◆ Collected data
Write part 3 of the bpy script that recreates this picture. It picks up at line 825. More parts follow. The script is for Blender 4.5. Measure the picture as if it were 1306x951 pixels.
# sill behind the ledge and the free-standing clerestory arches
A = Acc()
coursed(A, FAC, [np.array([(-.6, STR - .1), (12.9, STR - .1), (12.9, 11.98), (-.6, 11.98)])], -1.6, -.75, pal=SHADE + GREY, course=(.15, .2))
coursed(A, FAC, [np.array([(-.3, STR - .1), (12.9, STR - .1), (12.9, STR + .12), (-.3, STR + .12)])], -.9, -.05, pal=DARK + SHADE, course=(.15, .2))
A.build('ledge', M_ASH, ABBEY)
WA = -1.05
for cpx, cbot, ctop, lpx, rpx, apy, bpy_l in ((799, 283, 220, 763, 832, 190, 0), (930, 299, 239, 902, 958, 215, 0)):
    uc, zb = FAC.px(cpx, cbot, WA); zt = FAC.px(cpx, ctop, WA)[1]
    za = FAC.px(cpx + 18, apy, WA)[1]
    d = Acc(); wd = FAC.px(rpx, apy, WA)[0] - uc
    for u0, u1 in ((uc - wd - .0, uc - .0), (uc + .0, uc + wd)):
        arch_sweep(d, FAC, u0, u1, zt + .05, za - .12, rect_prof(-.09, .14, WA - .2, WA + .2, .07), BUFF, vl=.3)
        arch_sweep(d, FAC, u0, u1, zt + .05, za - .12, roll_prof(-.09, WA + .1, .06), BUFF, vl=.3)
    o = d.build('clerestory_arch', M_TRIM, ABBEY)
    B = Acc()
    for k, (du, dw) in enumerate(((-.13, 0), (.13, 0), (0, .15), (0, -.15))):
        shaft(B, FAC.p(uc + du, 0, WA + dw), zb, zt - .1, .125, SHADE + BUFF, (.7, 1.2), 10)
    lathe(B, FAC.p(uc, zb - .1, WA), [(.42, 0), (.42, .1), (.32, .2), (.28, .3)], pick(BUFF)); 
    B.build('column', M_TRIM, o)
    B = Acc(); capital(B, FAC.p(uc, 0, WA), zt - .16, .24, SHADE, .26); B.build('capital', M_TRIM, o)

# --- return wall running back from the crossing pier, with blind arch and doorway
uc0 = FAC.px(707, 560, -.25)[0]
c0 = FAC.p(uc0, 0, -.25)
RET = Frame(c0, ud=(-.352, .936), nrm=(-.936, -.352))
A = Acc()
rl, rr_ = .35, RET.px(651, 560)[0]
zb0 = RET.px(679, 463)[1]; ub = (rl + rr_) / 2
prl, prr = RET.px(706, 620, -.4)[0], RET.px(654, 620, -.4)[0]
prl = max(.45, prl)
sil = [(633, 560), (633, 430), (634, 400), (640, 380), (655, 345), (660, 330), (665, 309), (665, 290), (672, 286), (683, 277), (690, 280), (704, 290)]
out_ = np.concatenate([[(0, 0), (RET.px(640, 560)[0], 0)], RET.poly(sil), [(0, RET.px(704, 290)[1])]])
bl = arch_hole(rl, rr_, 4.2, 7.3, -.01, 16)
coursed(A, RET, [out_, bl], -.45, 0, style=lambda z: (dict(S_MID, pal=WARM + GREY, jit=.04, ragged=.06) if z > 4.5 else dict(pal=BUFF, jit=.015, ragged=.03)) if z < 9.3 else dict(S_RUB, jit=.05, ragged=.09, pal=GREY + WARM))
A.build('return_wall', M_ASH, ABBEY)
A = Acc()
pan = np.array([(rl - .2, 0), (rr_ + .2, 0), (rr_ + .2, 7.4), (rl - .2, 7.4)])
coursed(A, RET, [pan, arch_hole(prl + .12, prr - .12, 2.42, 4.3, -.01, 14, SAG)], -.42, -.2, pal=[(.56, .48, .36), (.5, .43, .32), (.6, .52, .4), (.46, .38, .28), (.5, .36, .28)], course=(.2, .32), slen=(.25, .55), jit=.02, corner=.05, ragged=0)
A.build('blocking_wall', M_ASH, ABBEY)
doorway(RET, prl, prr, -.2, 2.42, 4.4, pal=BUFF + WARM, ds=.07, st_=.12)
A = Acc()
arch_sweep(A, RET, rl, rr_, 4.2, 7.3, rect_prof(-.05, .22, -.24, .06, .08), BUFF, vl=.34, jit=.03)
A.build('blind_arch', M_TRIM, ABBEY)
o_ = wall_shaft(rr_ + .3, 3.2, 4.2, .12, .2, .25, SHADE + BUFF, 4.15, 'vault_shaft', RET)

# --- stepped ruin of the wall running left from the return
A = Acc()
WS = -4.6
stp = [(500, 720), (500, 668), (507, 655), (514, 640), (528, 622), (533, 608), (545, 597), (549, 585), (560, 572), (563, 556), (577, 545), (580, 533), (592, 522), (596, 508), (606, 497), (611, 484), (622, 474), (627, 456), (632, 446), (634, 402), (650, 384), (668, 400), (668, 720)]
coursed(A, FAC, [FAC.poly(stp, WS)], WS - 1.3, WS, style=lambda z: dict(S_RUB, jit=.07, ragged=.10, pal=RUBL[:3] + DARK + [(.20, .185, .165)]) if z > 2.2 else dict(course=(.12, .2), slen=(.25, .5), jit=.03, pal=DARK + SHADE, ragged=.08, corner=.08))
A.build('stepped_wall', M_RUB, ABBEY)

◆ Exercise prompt
Quote the listing in full, please, keeping every line exact.

◆ Exercise solution
Write part 3 of the bpy script that recreates this picture. It picks up at line 825. More parts follow. The script is for Blender 4.5. Measure the picture as if it were 1306x951 pixels.
# sill behind the ledge and the free-standing clerestory arches
A = Acc()
coursed(A, FAC, [np.array([(-.6, STR - .1), (12.9, STR - .1), (12.9, 11.98), (-.6, 11.98)])], -1.6, -.75, pal=SHADE + GREY, course=(.15, .2))
coursed(A, FAC, [np.array([(-.3, STR - .1), (12.9, STR - .1), (12.9, STR + .12), (-.3, STR + .12)])], -.9, -.05, pal=DARK + SHADE, course=(.15, .2))
A.build('ledge', M_ASH, ABBEY)
WA = -1.05
for cpx, cbot, ctop, lpx, rpx, apy, bpy_l in ((799, 283, 220, 763, 832, 190, 0), (930, 299, 239, 902, 958, 215, 0)):
    uc, zb = FAC.px(cpx, cbot, WA); zt = FAC.px(cpx, ctop, WA)[1]
    za = FAC.px(cpx + 18, apy, WA)[1]
    d = Acc(); wd = FAC.px(rpx, apy, WA)[0] - uc
    for u0, u1 in ((uc - wd - .0, uc - .0), (uc + .0, uc + wd)):
        arch_sweep(d, FAC, u0, u1, zt + .05, za - .12, rect_prof(-.09, .14, WA - .2, WA + .2, .07), BUFF, vl=.3)
        arch_sweep(d, FAC, u0, u1, zt + .05, za - .12, roll_prof(-.09, WA + .1, .06), BUFF, vl=.3)
    o = d.build('clerestory_arch', M_TRIM, ABBEY)
    B = Acc()
    for k, (du, dw) in enumerate(((-.13, 0), (.13, 0), (0, .15), (0, -.15))):
        shaft(B, FAC.p(uc + du, 0, WA + dw), zb, zt - .1, .125, SHADE + BUFF, (.7, 1.2), 10)
    lathe(B, FAC.p(uc, zb - .1, WA), [(.42, 0), (.42, .1), (.32, .2), (.28, .3)], pick(BUFF)); 
    B.build('column', M_TRIM, o)
    B = Acc(); capital(B, FAC.p(uc, 0, WA), zt - .16, .24, SHADE, .26); B.build('capital', M_TRIM, o)

# --- return wall running back from the crossing pier, with blind arch and doorway
uc0 = FAC.px(707, 560, -.25)[0]
c0 = FAC.p(uc0, 0, -.25)
RET = Frame(c0, ud=(-.352, .936), nrm=(-.936, -.352))
A = Acc()
rl, rr_ = .35, RET.px(651, 560)[0]
zb0 = RET.px(679, 463)[1]; ub = (rl + rr_) / 2
prl, prr = RET.px(706, 620, -.4)[0], RET.px(654, 620, -.4)[0]
prl = max(.45, prl)
sil = [(633, 560), (633, 430), (634, 400), (640, 380), (655, 345), (660, 330), (665, 309), (665, 290), (672, 286), (683, 277), (690, 280), (704, 290)]
out_ = np.concatenate([[(0, 0), (RET.px(640, 560)[0], 0)], RET.poly(sil), [(0, RET.px(704, 290)[1])]])
bl = arch_hole(rl, rr_, 4.2, 7.3, -.01, 16)
coursed(A, RET, [out_, bl], -.45, 0, style=lambda z: (dict(S_MID, pal=WARM + GREY, jit=.04, ragged=.06) if z > 4.5 else dict(pal=BUFF, jit=.015, ragged=.03)) if z < 9.3 else dict(S_RUB, jit=.05, ragged=.09, pal=GREY + WARM))
A.build('return_wall', M_ASH, ABBEY)
A = Acc()
pan = np.array([(rl - .2, 0), (rr_ + .2, 0), (rr_ + .2, 7.4), (rl - .2, 7.4)])
coursed(A, RET, [pan, arch_hole(prl + .12, prr - .12, 2.42, 4.3, -.01, 14, SAG)], -.42, -.2, pal=[(.56, .48, .36), (.5, .43, .32), (.6, .52, .4), (.46, .38, .28), (.5, .36, .28)], course=(.2, .32), slen=(.25, .55), jit=.02, corner=.05, ragged=0)
A.build('blocking_wall', M_ASH, ABBEY)
doorway(RET, prl, prr, -.2, 2.42, 4.4, pal=BUFF + WARM, ds=.07, st_=.12)
A = Acc()
arch_sweep(A, RET, rl, rr_, 4.2, 7.3, rect_prof(-.05, .22, -.24, .06, .08), BUFF, vl=.34, jit=.03)
A.build('blind_arch', M_TRIM, ABBEY)
o_ = wall_shaft(rr_ + .3, 3.2, 4.2, .12, .2, .25, SHADE + BUFF, 4.15, 'vault_shaft', RET)

# --- stepped ruin of the wall running left from the return
A = Acc()
WS = -4.6
stp = [(500, 720), (500, 668), (507, 655), (514, 640), (528, 622), (533, 608), (545, 597), (549, 585), (560, 572), (563, 556), (577, 545), (580, 533), (592, 522), (596, 508), (606, 497), (611, 484), (622, 474), (627, 456), (632, 446), (634, 402), (650, 384), (668, 400), (668, 720)]
coursed(A, FAC, [FAC.poly(stp, WS)], WS - 1.3, WS, style=lambda z: dict(S_RUB, jit=.07, ragged=.10, pal=RUBL[:3] + DARK + [(.20, .185, .165)]) if z > 2.2 else dict(course=(.12, .2), slen=(.25, .5), jit=.03, pal=DARK + SHADE, ragged=.08, corner=.08))
A.build('stepped_wall', M_RUB, ABBEY)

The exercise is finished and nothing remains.